* Begin DATA SEGMENT *
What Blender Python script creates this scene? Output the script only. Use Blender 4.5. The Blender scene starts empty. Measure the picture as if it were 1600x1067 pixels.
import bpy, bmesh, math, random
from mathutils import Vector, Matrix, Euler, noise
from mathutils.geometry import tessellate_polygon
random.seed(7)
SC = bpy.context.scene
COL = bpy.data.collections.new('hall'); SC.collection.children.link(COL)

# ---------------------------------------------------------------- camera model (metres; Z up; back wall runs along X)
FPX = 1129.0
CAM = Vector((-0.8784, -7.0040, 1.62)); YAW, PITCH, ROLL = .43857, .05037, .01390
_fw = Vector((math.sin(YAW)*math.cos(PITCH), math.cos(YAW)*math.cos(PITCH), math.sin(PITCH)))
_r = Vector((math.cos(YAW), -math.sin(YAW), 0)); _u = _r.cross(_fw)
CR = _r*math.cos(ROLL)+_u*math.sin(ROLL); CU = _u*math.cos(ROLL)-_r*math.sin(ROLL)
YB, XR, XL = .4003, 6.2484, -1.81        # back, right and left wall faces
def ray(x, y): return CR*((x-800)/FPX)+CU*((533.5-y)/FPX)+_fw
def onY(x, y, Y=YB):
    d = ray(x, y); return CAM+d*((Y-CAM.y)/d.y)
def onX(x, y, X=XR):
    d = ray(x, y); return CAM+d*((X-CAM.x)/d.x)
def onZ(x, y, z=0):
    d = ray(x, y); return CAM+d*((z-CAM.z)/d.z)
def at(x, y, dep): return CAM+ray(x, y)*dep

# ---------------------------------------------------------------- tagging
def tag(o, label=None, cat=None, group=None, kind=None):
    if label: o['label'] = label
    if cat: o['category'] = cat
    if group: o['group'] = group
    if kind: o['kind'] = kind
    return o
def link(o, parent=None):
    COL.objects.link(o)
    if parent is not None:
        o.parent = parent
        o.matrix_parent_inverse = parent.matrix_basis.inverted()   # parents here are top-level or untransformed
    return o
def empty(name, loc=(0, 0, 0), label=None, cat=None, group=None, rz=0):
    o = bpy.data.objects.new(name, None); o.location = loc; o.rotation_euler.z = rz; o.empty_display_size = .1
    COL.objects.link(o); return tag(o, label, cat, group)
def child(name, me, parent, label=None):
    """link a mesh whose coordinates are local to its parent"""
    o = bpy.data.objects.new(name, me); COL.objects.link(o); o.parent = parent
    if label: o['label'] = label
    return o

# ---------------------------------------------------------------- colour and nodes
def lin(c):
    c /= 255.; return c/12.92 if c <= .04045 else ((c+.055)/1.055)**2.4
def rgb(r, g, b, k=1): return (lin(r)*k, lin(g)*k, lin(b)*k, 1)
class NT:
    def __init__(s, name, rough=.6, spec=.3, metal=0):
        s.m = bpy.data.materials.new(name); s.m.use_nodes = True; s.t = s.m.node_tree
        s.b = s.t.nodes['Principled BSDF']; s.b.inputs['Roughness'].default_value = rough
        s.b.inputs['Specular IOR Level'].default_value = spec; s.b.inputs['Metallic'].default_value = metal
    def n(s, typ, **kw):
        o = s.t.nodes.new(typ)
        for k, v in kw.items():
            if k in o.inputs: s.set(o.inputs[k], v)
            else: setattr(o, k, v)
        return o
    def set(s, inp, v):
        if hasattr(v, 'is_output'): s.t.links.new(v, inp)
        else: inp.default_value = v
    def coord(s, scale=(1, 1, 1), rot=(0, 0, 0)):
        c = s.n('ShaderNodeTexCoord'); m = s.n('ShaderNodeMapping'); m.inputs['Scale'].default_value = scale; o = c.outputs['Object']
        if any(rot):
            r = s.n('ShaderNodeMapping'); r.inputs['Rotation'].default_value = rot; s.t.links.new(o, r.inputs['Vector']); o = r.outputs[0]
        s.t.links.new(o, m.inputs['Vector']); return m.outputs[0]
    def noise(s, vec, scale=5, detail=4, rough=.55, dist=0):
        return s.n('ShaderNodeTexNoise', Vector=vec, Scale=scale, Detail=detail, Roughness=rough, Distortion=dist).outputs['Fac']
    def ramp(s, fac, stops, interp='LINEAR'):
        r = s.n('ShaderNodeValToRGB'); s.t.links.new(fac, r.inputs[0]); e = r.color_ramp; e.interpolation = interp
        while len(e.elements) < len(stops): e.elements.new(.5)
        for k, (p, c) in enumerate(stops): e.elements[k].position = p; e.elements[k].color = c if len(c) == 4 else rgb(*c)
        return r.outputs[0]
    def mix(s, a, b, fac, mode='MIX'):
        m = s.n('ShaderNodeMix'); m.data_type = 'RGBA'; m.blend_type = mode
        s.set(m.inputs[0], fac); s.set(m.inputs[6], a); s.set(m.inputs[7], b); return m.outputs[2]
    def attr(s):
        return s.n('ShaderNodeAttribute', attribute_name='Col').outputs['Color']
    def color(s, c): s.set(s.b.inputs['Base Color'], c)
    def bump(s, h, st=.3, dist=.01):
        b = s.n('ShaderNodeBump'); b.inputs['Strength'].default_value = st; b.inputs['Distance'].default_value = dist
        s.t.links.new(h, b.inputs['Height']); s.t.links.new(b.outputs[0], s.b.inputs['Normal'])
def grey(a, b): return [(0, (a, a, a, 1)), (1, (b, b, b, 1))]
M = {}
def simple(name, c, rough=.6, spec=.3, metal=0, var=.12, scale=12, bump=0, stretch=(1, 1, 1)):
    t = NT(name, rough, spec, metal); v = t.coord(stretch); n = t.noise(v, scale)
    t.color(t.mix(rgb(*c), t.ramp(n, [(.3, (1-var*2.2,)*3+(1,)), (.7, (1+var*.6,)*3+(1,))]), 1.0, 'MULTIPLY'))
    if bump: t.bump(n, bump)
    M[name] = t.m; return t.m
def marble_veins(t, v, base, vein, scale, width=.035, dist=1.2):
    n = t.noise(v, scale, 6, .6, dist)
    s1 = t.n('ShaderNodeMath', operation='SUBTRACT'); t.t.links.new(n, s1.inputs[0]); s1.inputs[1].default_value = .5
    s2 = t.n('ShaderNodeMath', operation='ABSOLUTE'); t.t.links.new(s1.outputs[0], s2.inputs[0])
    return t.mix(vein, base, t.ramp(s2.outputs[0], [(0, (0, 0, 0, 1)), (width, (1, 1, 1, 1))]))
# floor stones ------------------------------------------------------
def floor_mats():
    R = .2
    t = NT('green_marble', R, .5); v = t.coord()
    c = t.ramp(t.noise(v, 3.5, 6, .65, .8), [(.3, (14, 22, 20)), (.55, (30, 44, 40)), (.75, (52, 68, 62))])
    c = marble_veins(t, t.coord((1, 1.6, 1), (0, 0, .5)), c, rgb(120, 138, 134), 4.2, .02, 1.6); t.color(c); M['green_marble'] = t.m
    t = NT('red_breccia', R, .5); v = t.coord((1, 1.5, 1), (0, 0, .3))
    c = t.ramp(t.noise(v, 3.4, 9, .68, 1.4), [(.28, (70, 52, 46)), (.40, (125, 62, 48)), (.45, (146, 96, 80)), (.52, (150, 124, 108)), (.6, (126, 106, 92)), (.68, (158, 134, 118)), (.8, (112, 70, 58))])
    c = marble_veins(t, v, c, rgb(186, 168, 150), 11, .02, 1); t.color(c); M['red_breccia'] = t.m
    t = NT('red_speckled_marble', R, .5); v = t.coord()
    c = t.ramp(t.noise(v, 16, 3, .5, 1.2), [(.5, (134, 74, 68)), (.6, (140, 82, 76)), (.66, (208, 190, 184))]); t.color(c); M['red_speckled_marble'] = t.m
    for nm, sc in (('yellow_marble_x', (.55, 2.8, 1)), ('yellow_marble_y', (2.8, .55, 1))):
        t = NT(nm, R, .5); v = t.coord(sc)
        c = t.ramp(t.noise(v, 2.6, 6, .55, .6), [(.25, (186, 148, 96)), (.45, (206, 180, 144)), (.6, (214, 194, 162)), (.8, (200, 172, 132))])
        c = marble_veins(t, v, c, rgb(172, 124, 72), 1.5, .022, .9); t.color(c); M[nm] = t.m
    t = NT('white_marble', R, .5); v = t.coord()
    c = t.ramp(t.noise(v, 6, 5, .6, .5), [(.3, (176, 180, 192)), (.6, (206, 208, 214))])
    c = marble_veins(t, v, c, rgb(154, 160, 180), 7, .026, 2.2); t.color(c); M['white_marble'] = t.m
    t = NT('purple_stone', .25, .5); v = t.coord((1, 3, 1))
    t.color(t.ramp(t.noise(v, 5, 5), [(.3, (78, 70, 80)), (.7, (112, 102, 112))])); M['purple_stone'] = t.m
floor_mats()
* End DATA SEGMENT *
*WORK TO BE COMPLETED*: Write out the listing's lines exactly, from its first line through the line that contains "COL = bpy.data.collections.new('hall');", and stop there.

*REPLY TO THE TASK*:
What Blender Python script creates this scene? Output the script only. Use Blender 4.5. The Blender scene starts empty. Measure the picture as if it were 1600x1067 pixels.
import bpy, bmesh, math, random
from mathutils import Vector, Matrix, Euler, noise
from mathutils.geometry import tessellate_polygon
random.seed(7)
SC = bpy.context.scene
COL = bpy.data.collections.new('hall'); SC.collection.children.link(COL)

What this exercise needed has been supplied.